Bu yapılmazsa bir arınma olmayacaktır.
***
Samimiyetle MHP ideolojisine bağlı olan "ÜLKÜDAŞ"larımız "falanca niye gitti", !filanca neden istifa etti" gibi söylemleri derhal terketmelidir.
Gidenlerin gidişi bizleri mutlu etmiştir çünkü bu hareket büyük bir fitne belasını daha bertaraf etmiş oldu.
Bu kez arınma sürece kökten yapılmalı, temizlik tepeden tırnağa gerçekleştirilmelidir.
Her fitne döneminin sonunda kendini kamufle eden kerkenezler yeni bir fitne kazanını ateşe koymakta geç kalmıyorlar.
Kısa süre içinde de bu kazanı kaynatıp, partimizin seçim çalışmalarına sekte vurmaktadırlar.
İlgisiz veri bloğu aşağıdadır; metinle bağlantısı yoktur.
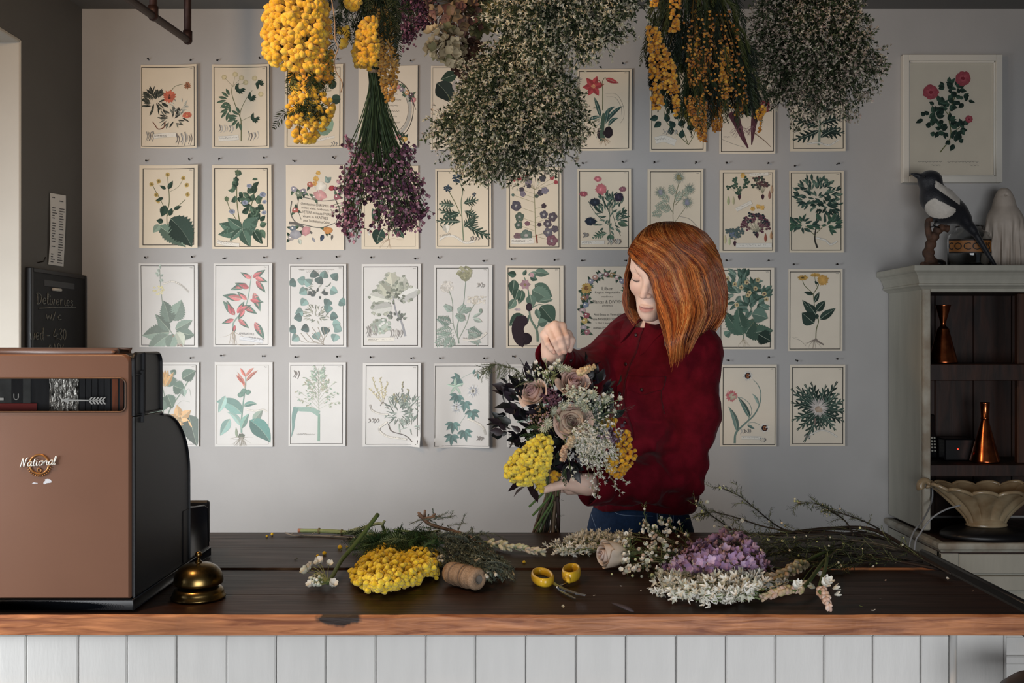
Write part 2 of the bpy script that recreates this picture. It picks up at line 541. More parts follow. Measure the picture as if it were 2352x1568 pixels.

MHP'nin iktidarından korkan şer odakları da bu fitnecileri besleyip, semirtmektedir.
"Parti içi demokrasi" ya da "denge hesapları" masalılları devam ederse yakın zamanda yeni bir fitne kazanı sacyağının üzerine konulacak ve kepçeciler kazanın başına geçerek karıştırmaya devam edeceklerdir.